The casual racism of the period, even in this northern state, was present in the bold top line of the broadside for the game on June 27, 1894, which proclaimed “Hear Dem Darkies Singin.”
The actual contests were described, briefly, in the Register, and more fully in the Undergraduate, the college newspaper (a monthly). There were box scores in the Undergraduate. In all, the Cuban Giants played five games against the College boys, from the first game in May 1893 to the final game in June 1898.
The reference to their “coaching” had to do with the commercial necessity that they “entertain” as well as play baseball. The base coaches would “clown” for the enjoyment of the white fans.
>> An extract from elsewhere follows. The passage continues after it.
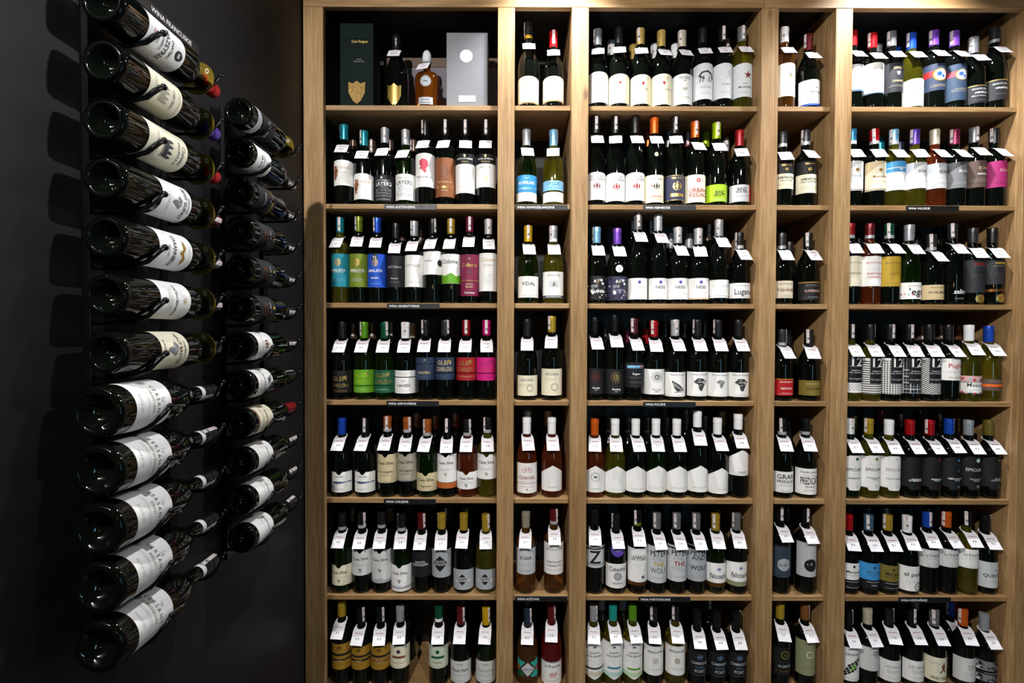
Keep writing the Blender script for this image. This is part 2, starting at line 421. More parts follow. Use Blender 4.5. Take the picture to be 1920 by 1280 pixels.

The games themselves were rarely competitive — the Giants won all five, so this added appeal was required for a return engagement.
The Register described the Giants as “the champion scientific comic negro baseball players of America.”
In the Giants’ line-up against Middlebury in 1893 and ‘94 were two members of the Hall of Fame in Cooperstown: second baseman Frank Grant, one of the finest players, black or white, in 19th century baseball; and Sol White, player, manager, and historian, the author of “The History of Colored Baseball” in 1907, a document which remains a crucial resource on early African-American baseball.
For a time, I was able to show the actual broadsides, in frames and behind plastic, to students in my baseball classes at Middlebury College, but they are now back in the vault, as they are fragile and tear easily, until such time we can secure funding for their preservation.
Just a few weeks ago, I was able to speak on “The Cuban Giants Come to Middlebury” at the annual Jerry Malloy Negro Leagues Conference, held every year in a different city with special Negro league history, this year in Kansas City, location of the Negro Leagues Museum. It’s my favorite weekend of the year, this gathering of baseball scholars and enthusiasts of black history and baseball.
I presented images of the broadsides, box scores, and players. The games at Middlebury reflect the scope and scale of the barnstorming of this iconic black team.
Just imagine, the Cuban Giants in Middlebury!